I agree with what you said, but there is a distinction between a hybrid and a plug in hybrid(PHEV). The PHEV, like the Volt, is the one that gets energy from the electrical grid in addition to gasoline. A hybrid on the other hand gets all its energy from gasoline, like any other ICE car, and Fuelly tracks its consumption just fine.

SSonnentag 04-26-2017 10:15 AM

I am disappointed that I am unable to register my 3100 miles on 6 gallons of gas as well. I'm in favor of Fuelly removing this automatic blocking of "unreasonable" mpg figures and let the user manage their own data.

SSonnentag 04-27-2017 08:01 AM

As per an e-mail reply I received, as of this week, the staff is beginning to work on a solution for these types of ultra-high mpg and PHEV situations.

golfzilla 05-12-2017 08:59 PM

Quote:

Originally Posted by Airstreamer67 (Post 194408)
I would think that considering just the MPGs of gasoline used by hybrids is misleading at best. What about the additional energy, i.e. the electricity used? Shouldn't that be counted too to get a realistic comparison.

It seems to me that a separate category is needed that totals the gallons of gasoline used and the units of electricity used (in KWHs?) to get a more realistic idea of comparing "fuel" units per car.

Comparing regular cars with hybrids is like comparing straight motorcycles with mopeds that are powered partially by their riders' peddling.
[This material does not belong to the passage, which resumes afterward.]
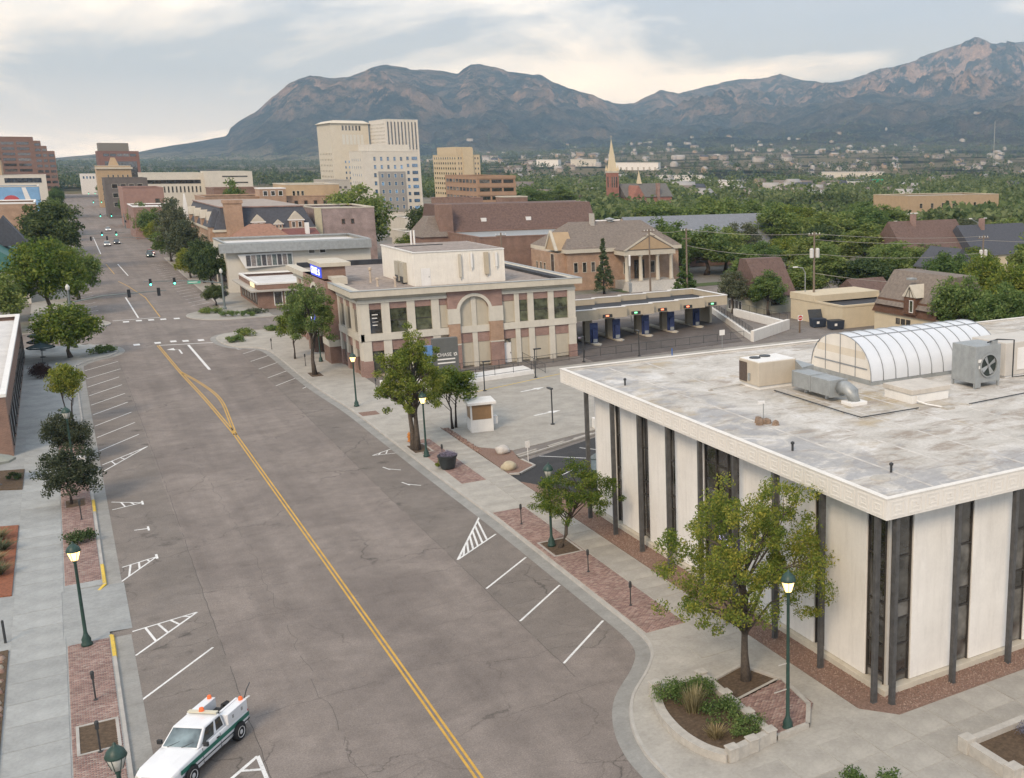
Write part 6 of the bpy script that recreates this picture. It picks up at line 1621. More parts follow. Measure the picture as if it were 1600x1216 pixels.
# ================================================================ cars
def car(label, x, y, rz, col, z=0.0, group=None, suv=False):
    r_ = thing('car', label, 'car', (x, y, z), rz, group)
    m_ = pm('car_%02d%02d%02d' % tuple(int(c * 99) for c in col), col, .04, 2, .25)
    hh = 1.0 if suv else .88; rf = 1.72 if suv else 1.42
    q = MB(); rg = []
    for xx, w, z0, zs in [(2.2, .7, .4, .6), (2.05, .84, .3, .74), (1.0, .88, .25, hh), (-1.7, .88, .25, hh), (-2.1, .84, .32, hh - .06), (-2.2, .75, .42, hh - .2)]:
        rg.append([(xx, -w, z0), (xx, -w, zs - .12), (xx, -w * .9, zs), (xx, w * .9, zs), (xx, w, zs - .12), (xx, w, z0)])
    for a, b in zip(rg, rg[1:]): q.add(a + b, [(i, (i + 1) % 6, 6 + (i + 1) % 6, 6 + i) for i in range(6)])
    q.face(rg[0]); q.face(rg[-1][::-1]); q.build('body', m_, r_, bevel=.03)
    back = -2.0 if suv else -1.7
    MB().add([(1.0, -.78, hh - .02), (1.0, .78, hh - .02), (back, .78, hh - .02), (back, -.78, hh - .02), (.25, -.6, rf - .04), (.25, .6, rf - .04), (back + .45, .6, rf - .04), (back + .45, -.6, rf - .04)], [(4, 7, 6, 5), (0, 4, 5, 1), (1, 5, 6, 2), (2, 6, 7, 3), (3, 7, 4, 0)]).build('cabin_glass', M_TGL, r_)
    MB().box(back + .42, -.62, rf - .05, .28, .62, rf).build('roof', m_, r_, bevel=.02)
    for xx in (1.4, -1.35):
        for s in (1, -1): wheel(r_, xx, s * .78, .33, .2)
    for s in (1, -1): MB().box(2.14, s * .6 - .14, .55, 2.2, s * .6 + .14, .68).build('headlight', emit('hl', (1, .95, .85), 1.5) if 'hl' not in MATS else MATS['hl'], r_); MB().box(-2.22, s * .62 - .12, .6, -2.18, s * .62 + .12, .78).build('tail_light', MATS['tail_red'], r_)
car('dark green estate car parked under the small locust tree beside the office', 33.6, 74.0, R(40), (.03, .045, .035), .03, suv=True)
car('dark car parked by the utility pole at the low yellow building', 100.5, 140.0, 0, (.04, .045, .05))
far = [('silver car stopped at the far second crossing', 12.2, 372, (.5, .5, .5)), ('dark car beside the silver one at the second crossing', 15.0, 380, (.05, .05, .06)), ('red car parked by the grey trees on the right', 20.5, 330, (.4, .06, .04)), ('dark green car parked next to the red one', 19.8, 322, (.03, .06, .05)),
       ('white car far down the avenue', 15.8, 455, (.7, .7, .7))]
for lab, x, y, c_ in far: car(lab, x, y, R(-90), c_)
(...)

What's the point, unless the extra calories consumed by the peddlers are considered too.

The government's MPGe (Miles Per Gallon equivalent) rating is supposed to accomplish an approximate equivalency when comparing the two types of vehicles. I can't swear as to its efficacy, as my '17 Volt is rated by the government at 106 MPGe...while I've seen as high as 131 MPGe, and coming out of winter am currently at 116 MPGe and rising.

I can say that the Volt replaced a diesel powered vehicle that was averaging 24 mpg. We've kept a spreadsheet tracking all of our expenses for years, so it was a simple matter to go back to the previous year and compare the Volt's first quarter with us to the previous vehicle's expenses in the same quarter a year earlier. The result: even when adding in the increase in our electric bill caused by the Volt, it still saved us $360 in that quarter...or $120 each month. The car handily out-performs both the government's and GM's claims for it. It's a definite leap forward in the evolution of everyday personal transportation.

trollbait 05-17-2017 05:50 AM

The EPA figures on the window sticker, are the most conservative in the world in terms of official tests. Beating them while trying to drive efficiently isn't surprising; meeting them for most people and drives shouldn't be either.

The issue with MPGe with plug in hybrids is the same one PHEVs have in tracking fuel economy; the ratio of the two different fuels used, gasoline and electricity, needs to be accurately recorded and can vary widely between users.

On the first year of the Volt, the window sticker did have a MPGe figure for the combined use of these fuels. It was determined by the selection of some trip length and calculated using from the from efficiency figures for EV and hybrid modes, assuming the battery was fully charged. It soon became apparent that Volt owners had a wide range of EV to hybrid ratios, and the figure was useless for potential buyers.

The EPA wisely dropped it after the first year and eventually put a more detailed calculator for PHEV shoppers on the Fueleconomy.gov site. NEDC(Europe) still uses this combined EV and hybrid figure for PHEVs, and finding official numbers for EV or hybrid mode can be difficult.